On a larger scale, the objective is to add so much discipline that we start to storm.

I'm hoping that before this month is over, our team will just be able to sense when a pair goes dark, will know when to swap pairs, will know how to focus on the core need inside a story, and will hum like a hive, producing a continuous flow of honey (err, business value).

Friday, June 5, 2009

Alan Cooper's Keynote speech at Agile 2008

I've just been reading Cooper's keynote address from Agile 2008, and have found several interesting insights. First, he argues that we shouldn't be iterative in the implementation stages of software development... we should be only incremental. I see the waste of being iterative at the implementation level, but I don't know how to validate software reliably without deploying to the customer... but that is where he says Interaction Designers come in. They know how to reliably define the customer needs, how to interpret discussions, and then to translate them into what the developers can understand. Hmmm...

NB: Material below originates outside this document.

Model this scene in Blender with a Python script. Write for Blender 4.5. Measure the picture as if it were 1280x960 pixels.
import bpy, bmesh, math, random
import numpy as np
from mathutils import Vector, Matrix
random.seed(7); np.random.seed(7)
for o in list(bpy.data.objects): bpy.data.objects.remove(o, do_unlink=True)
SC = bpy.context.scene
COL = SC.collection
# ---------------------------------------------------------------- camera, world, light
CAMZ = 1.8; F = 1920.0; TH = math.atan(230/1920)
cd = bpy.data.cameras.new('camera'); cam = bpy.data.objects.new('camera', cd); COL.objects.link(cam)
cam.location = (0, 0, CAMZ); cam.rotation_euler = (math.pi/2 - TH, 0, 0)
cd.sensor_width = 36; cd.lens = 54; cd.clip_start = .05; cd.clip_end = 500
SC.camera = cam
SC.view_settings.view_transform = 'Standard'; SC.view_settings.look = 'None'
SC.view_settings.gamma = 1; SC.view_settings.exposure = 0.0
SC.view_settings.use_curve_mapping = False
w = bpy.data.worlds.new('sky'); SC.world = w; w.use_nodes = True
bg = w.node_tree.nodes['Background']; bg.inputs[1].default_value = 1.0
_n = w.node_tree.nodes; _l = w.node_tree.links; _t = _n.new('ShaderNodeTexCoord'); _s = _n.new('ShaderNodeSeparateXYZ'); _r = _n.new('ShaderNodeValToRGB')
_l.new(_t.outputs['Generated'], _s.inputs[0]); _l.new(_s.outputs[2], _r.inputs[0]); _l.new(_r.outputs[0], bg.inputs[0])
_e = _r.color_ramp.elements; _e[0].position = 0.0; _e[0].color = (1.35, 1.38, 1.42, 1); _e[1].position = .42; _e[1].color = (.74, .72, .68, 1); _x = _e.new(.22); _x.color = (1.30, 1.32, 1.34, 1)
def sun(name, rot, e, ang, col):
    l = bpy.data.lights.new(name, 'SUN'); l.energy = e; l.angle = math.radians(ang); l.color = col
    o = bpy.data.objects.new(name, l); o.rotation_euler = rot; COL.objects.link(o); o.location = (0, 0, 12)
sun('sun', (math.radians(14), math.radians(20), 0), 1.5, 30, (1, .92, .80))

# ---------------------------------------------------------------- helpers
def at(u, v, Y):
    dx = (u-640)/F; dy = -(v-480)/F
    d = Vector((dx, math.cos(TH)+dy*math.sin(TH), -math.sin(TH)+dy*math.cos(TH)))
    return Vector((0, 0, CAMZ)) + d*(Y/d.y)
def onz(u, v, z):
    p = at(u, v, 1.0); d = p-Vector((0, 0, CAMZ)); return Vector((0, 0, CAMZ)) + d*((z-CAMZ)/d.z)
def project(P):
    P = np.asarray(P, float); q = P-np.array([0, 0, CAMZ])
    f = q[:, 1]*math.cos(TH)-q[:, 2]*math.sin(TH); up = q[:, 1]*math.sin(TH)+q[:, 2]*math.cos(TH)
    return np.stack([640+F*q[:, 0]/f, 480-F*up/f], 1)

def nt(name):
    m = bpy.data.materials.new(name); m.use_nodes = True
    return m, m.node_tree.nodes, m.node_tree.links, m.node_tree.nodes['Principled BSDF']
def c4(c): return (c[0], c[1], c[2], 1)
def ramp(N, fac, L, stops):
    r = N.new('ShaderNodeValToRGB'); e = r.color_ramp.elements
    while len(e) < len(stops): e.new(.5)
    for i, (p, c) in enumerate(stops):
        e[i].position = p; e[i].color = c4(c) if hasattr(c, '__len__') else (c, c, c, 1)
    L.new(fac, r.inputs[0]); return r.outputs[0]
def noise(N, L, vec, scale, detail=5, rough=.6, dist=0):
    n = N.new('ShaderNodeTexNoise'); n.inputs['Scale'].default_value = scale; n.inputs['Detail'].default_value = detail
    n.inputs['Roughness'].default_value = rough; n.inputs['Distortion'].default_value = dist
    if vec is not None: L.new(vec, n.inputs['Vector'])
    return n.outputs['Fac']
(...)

Then he starts talking about some of their training, training I know I don't have. Interaction Designers learn about common reasoning flaws, like (the following is paraphrased from Cooper's slides 82 and 83):


  • Loss Aversion

  • Value Attribution (initial perception counts more than contradictory evidence later)

  • Commitment Bias

  • Pygmalion Effect (self-fulfilling prophecies)

  • Tyranny of small decisions (too much choice is paralyzing)

  • Evolutionary Psychology (we're not machines, and don't always act logically)

  • Abilene Syndrome (groups make choices that no one in the group even wanted)

  • Memory Distortion (bad things are easier to recall)

  • Hawthorn effect (just paying attention to people improves their performance)

  • Stockholm syndrome (hostages fall in love with captors)

Interaction designers are designed to distill "requirements" into a clear definition of business need. I can identify with this idea, as I've heard of teams that thrash from one set of whimsical story cards to the next. When I worked in Philly, we had a product owner who was also visionary, who strongly defended the vision against customer requests that were inconsistent with this vision. At my current position we've been saying that we need that vision to be more effective, but no one is playing the role.


Next he argues strongly for prototyping. He says a prototype is necessary for validating the design... and it should be built in a very agile, lean fashion. Then once it's done, rebuild the whole thing from the ground up... I thought that refactoring was supposed to avoid rebuilding to such a large extent. There's a lot to think about here.

before you can do Agile

Before you can do agile with a team, you need a team! At XP Day France last week, a colleague and I started talking shop with Yves Hanouille, who re-introduced Tuckman's model of team growth to us. I've been frustrated for a while, trying to figure out how to get us to follow our own rules, and even suggested throwing out all the rules and starting over. Now I think we need to get through Storming before any of these rules have meaning... You can probably find better info online, but these notes will help me remember the key goals of each phase :

Forming: agree on goals/vision as described by leader (team lead is directive at this stage). Members hold back their own opinions in order to be polite, they mostly work independently on tasks.

Storming: (directive leader) there's a lot of competition for ideas, the team begins to select a leadership model, and roles are clarified

Norming: (collaborative leader) members compensate for each other, agree on rules/standards, and hold each other accountable

Performing: (collaborative leader) interdependent individuals with established conflict resolution mechanisms.

A group in N or P will fall back to S under stress, in which case the team lead will need to be directive again.


So I think a team needs to be at either N or P to do agile. It's possible that at F or S the directive leader of the group will impose an agile process... but it won't be self-organizing!